REPRODUCIBLE RESEARCH
Reproducibility is a spectrum and instructors should choose the definition most used by their audience. Generally speaking, reproducible research makes it possible to obtain similar results of a study or experiment and independent results obtained with the same methods but under different conditions (i.e., pertains to results). Some break the definition into levels of reproducibility, including computationally reproducible (also called “reproducible”): where code and data can be analyzed in a similar manner as in the original research to achieve the same results, and empirically reproducible (also called “replicable”): where an independent researcher can repeat a study using the same methods but creating new data.
RESEARCH IMPACT
Involve academic, economic and societal aspects, or some combination of all three.
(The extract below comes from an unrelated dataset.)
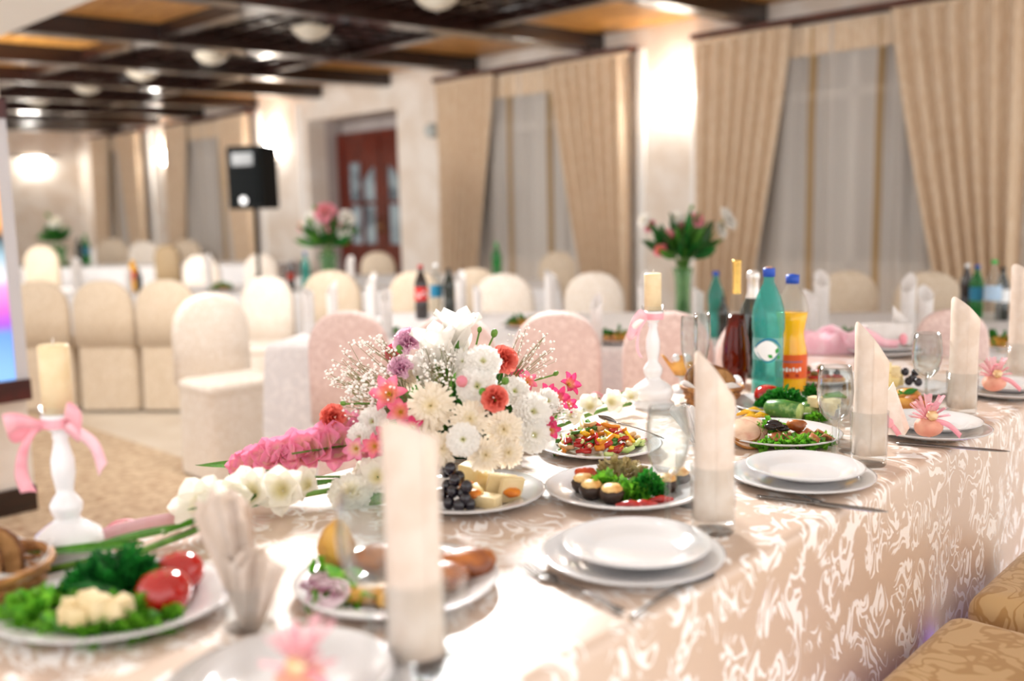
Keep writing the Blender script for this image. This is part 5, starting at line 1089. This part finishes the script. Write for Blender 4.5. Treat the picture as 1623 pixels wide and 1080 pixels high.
def bg_bottle(px, yb, yt, mat, cap, label, lab_mat=None, txt=None):
    b = P(px, yb, BZ); D = depth(b); h = (yb-yt)*D/F; t = thing('bottle', label, 'bottle', b, face_cam(b), gb); t.scale = (h/.33,)*3
    obj('body', MB().lathe([(.001, 0), (.036, 0), (.040, .006), (.0405, .09), (.037, .11), (.037, .16), (.0405, .18), (.0405, .21), (.035, .235), (.02, .275), (.0135, .295), (.0135, .315)], 24), mat, t)
    obj('cap', MB().lathe([(.001, .308), (.016, .308), (.016, .328), (.001, .33)], 20), cap_r[cap], t)
    if lab_mat: band(t, 'label', .0408, -2.2, 2.2, .115, .195, lab_mat, .001)
    if txt: v_, f_ = poly_strip([(x, .158+.014*math.sin(x*120)) for x in np.linspace(-.036, .036, 12)], [(x, .148+.014*math.sin(x*120)) for x in np.linspace(-.036, .036, 12)]); wrap(t, 'label_swoosh', v_, f_, .0408, whitel, .0022)
bg_bottle(669, 506, 420, cola, 'red', 'dark cola bottle with red label on the guest table', redl, True)
bg_bottle(693, 499, 418, pet, 'white', 'clear water bottle with blue label right of the cola', bluel); bg_bottle(713, 500, 425, darkg, 'dark', 'dark green wine bottle behind the cola bottle')
bg_bottle(788, 450, 385, greeng, 'green', 'green bottle in front of the middle window'); bg_bottle(1134, 535, 430, teal, 'blue', 'blurred teal water bottle behind the head table bottles'); bg_bottle(1146, 540, 470, darkg, 'dark', 'dark wine bottle beside the blurred teal bottle')
bg_bottle(1546, 505, 420, greeng, 'blue', 'green soda bottle with blue label at right', bluel); bg_bottle(1572, 510, 412, pet, 'green', 'clear bottle with green cap at right', M('silver_blue_label', '#a9c4dc', .3, bump=.02)); bg_bottle(1587, 508, 424, darkg, 'dark', 'slim dark wine bottle right of the clear bottle', whitel); bg_bottle(1530, 500, 418, cola, 'white', 'dark bottle half hidden left of the green soda')
bg_bottle(462, 461, 412, cola, 'silver', 'cola bottle left of the pink vase', M('brown_red_label', '#9a2c1c', .35, bump=.02)); bg_bottle(486, 462, 400, teal, 'blue', 'teal bottle left of the pink vase')
bg_bottle(213, 462, 408, orange, 'white', 'yellow drink bottle behind the second beige chair', orl); bg_bottle(222, 466, 425, darkg, 'dark', 'dark bottle beside the yellow drink')
bg_bottle(138, 420, 372, greeng, 'green', 'green bottle on the farthest table', bluel); bg_bottle(127, 421, 375, darkg, 'silver', 'dark bottle on the farthest table')
foodm = M('food_mix', '#c98a3c', .5, col2='#7a4a1c', nscale=60); 
def bg_plate(px, py, r, label, food, flab):
    b = P(px, py, BZ); plate(b.x, b.y, BZ, r, 'serving_plate', label, 'plates on the guest tables')
    if food:
        t = thing('food_heap', flab, 'food', (b.x, b.y, BZ+.006), 0, 'food on the guest tables')
        obj('filling', MB().ell((0, 0, .012), (r*.7, r*.6, .028), 16, 8, fn=lambda q: 1+.25*noise3(q, 5)), food, t); obj('garnish', clump(50, r*.5, r*.4, .02, .05, int(px)), parsm, t)
bg_plate(980, 543, .12, 'plate of roast food left of the middle candle', foodm, 'roast food with parsley left of the middle candle'); bg_plate(1338, 548, .12, 'plate with salad behind the tulle bow', pepr, 'red salad with dark herbs behind the tulle bow')
bg_plate(1588, 552, .13, 'plate stack with fries at the right edge', potm, 'golden fries at the right edge'); bg_plate(832, 520, .12, 'plate of pastries above the centrepiece', foodm, 'pastries above the centrepiece'); bg_plate(350, 462, .12, 'plate right of the napkin near the turned chair', foodm, 'food heap near the turned ivory chair'); bg_plate(116, 422, .13, 'plate on the farthest table by the vase', foodm, 'food heap on the farthest table')
bg_plate(600, 532, .12, 'plate with lettuce above the lilac flower', lettm, 'lettuce above the lilac flower'); bg_plate(1275, 545, .12, 'plate behind the orange bottle', foodm, 'food heap behind the orange bottle')
for px, py, lab in [(1403, 562, 'white plates with a standing white card box at right')]:
    b = P(px, py, TZ); plate(b.x, b.y, TZ, .125, 'dinner_plate', 'lower white plate under the gift box at right', None); plate(b.x, b.y, TZ+.0145, .105, 'side_plate', 'upper white plate under the gift box at right', None)
    t = thing('gift_box', 'white paper box with pink bow standing on plates at right', 'box', (b.x, b.y, TZ+.034), TH); obj('box_body', MB().rbox((0, 0, .035), (.15, .06, .07), .004), napkw, t)
    obj('pink_bow', strip([(-.09, -.032, .05), (-.05, -.036, .03), (-.02, -.036, .01), (.03, -.036, .005)], (.3, 0, .9), .03), ribbon2, t, solid=.001); obj('pink_flower', MB().ell((.045, -.034, .02), (.014, .008, .02), 10, 8), ribbon, t)
    obj('paper_corner', MB().add([(.02, .0, .07), (.08, .0, .07), (.02, .0, .13)], [(0, 1, 2)]), napkw, t, solid=.002)
# tulle bow on the corner of the head table
b = P(1300, 560, TZ); t = thing('tulle_bow', 'big pale pink tulle bow at the far corner of the head table', 'ribbon', (b.x, b.y, TZ), TH)
tl2 = M('pale_pink_tulle', '#f2bccb', .6, col2='#eda9bd', nscale=30)
tl2 = soft('pale_pink_tulle_soft', '#fbe2ea', '#f6d0dc', tr=.45, gloss=0)
for q in range(7):
    obj('tulle_fold', MB().grid(lambda u, v: (-.1+.2*u+.012*q, -.045+.014*q+.014*math.sin(u*11+q*1.7)*(.4+v), .002+v*(.085-.03*abs(u-.45)*2+.012*math.sin(u*9+q))), 24, 5), tl2, t)
obj('tail', strip([(.06, -.05, .05), (.1, -.06, .03), (.13, -.06, .006)], (0, .3, .9), .045), tl2, t, solid=.001)
# vases of flowers
vg = thin('vase_glass', '#dff0df', .1, '#a8d8a8', .02, 1.45)
def vase(px, yb, vh, top, sp, cols, label, D=None):
    b = P(px, yb, BZ); D = depth(b); k = D/F; h = vh*k; H2 = (yb-top)*k; r = 16*k
    t = thing('flower_vase', label, 'flowers', b, 0, 'vases of flowers')
    obj('vase', MB().lathe([(.001, 0), (r*.8, 0), (r*.72, h*.4), (r*.8, h*.8), (r*1.05, h), (r*.98, h), (r*.72, h*.8), (r*.62, h*.4), (r*.66, .01), (.001, .01)], 24), vg, t)
    sm = MB()
    for q in range(14):
        a = q*2.4; e = Vector((math.cos(a)*r*.55, math.sin(a)*r*.55, .012)); sm.tube([e, Vector((-e.x*.3, -e.y*.3, h*.6)), Vector((e.x*1.2, e.y*1.2, h*1.15))], .004, 5)
    obj('stems', sm, leafm, t)
    for q in range(150):
        a = random.uniform(0, 2*PI); e = random.uniform(.0, 1.3); R_ = sp*k*random.uniform(.4, 1.25); c0 = Vector((0, 0, h+(H2-h)*.28)); d = Vector((math.cos(a)*math.cos(e), math.sin(a)*math.cos(e), math.sin(e)))
        leaf(t, b+c0+d*R_*.5-up*(H2-h)*.12, d+up*.3, R_*.9, random.choice([darkleaf, leafm, dillm]), wid=1.1)
    for q, (ox, oy, mt, kd, sz) in enumerate(cols):
        pos = b+RT*(ox*k)+up*((yb-oy)*k)+FW*random.uniform(-.06, .06); fl(t, kd, mt, pos, (RT*ox*.02+up*.6-FW*.8), sz*k, 'bloom')
        e0 = b+up*h*1.0; mid = e0.lerp(pos, .5)+up*.02; inv = t.matrix_basis.inverted(); obj('flower_stem', MB().tube([inv @ e0, inv @ mid, inv @ pos], .003, 5), stemm, t)
vase(1082, 503, 78, 330, 46, [(0, 362, pinkbud, 'rose', 14), (20, 350, pinkbud, 'rose', 12), (-22, 375, pinkbud, 'ruff', 12), (70, 345, whitep, 'ruff', 16), (62, 365, whitep, 'ruff', 13), (78, 352, whitep, 'ruff', 12), (-50, 358, blush, 'ruff', 10), (-38, 398, peach, 'rose', 10), (28, 375, pinkbud, 'ruff', 11), (-10, 345, whitep, 'ruff', 11), (10, 335, stemm, 'bud', 10), (-60, 350, whitep, 'ruff', 12), (25, 395, whitep, 'ruff', 10)], 'tall glass vase of greenery with white and pink flowers, centre right')
vase(522, 453, 50, 325, 34, [(0, 338, pinkbud, 'rose', 17), (18, 350, pinkbud, 'rose', 15), (-22, 350, whitep, 'ruff', 17), (32, 345, whitep, 'rose', 13), (8, 358, pinkbud, 'rose', 14), (-10, 365, whitep, 'ruff', 13), (-38, 358, blush, 'ruff', 10), (28, 370, whitep, 'ruff', 12), (-14, 335, stemm, 'bud', 12)], 'glass vase of pink and white flowers in front of the wooden door')
vase(93, 424, 32, 338, 20, [(-8, 345, stemm, 'bud', 10), (4, 352, whiteg, 'ruff', 8), (-2, 358, whitep, 'ruff', 8), (10, 362, whiteg, 'ruff', 6)], 'small far vase of green flowers on the farthest table')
Impact is the demonstrable contribution that research makes in shifting understanding and advancing scientific, method, theory and application across and within disciplines, and the broader role that this plays outside of the research system.
RESEARCH FUNDER
An institute, corporation or government body that provides financial assistance for research.
SHARING
The joint use of a resource or space. A fundamental aspect of collaborative research. As most research is digitally-authored & digitally-published, the resulting digital content is non-rivalrous and can be shared without any loss to the original creator.
SUBSCRIPTION
A form of business model whereby a fee is paid in order to gain access to a product or service – in this case, the outputs of scholarly research.
USABILITY
Usability is defined as follows: According to the Glossary of Government Information Security (1/2000), usability means ‘1) a characteristic of data, an information system or service, by which it is available to those with the right to use it, and can be used at the desired time and in the required manner, and 2) ease of use’.
VERSION CONTROL
Version control is the management of changes to documents, computer programs, large web sites, and other collections of information in a logical and persistent manner, allowing for both track changes and the ability to revert a piece of information to a previous revision.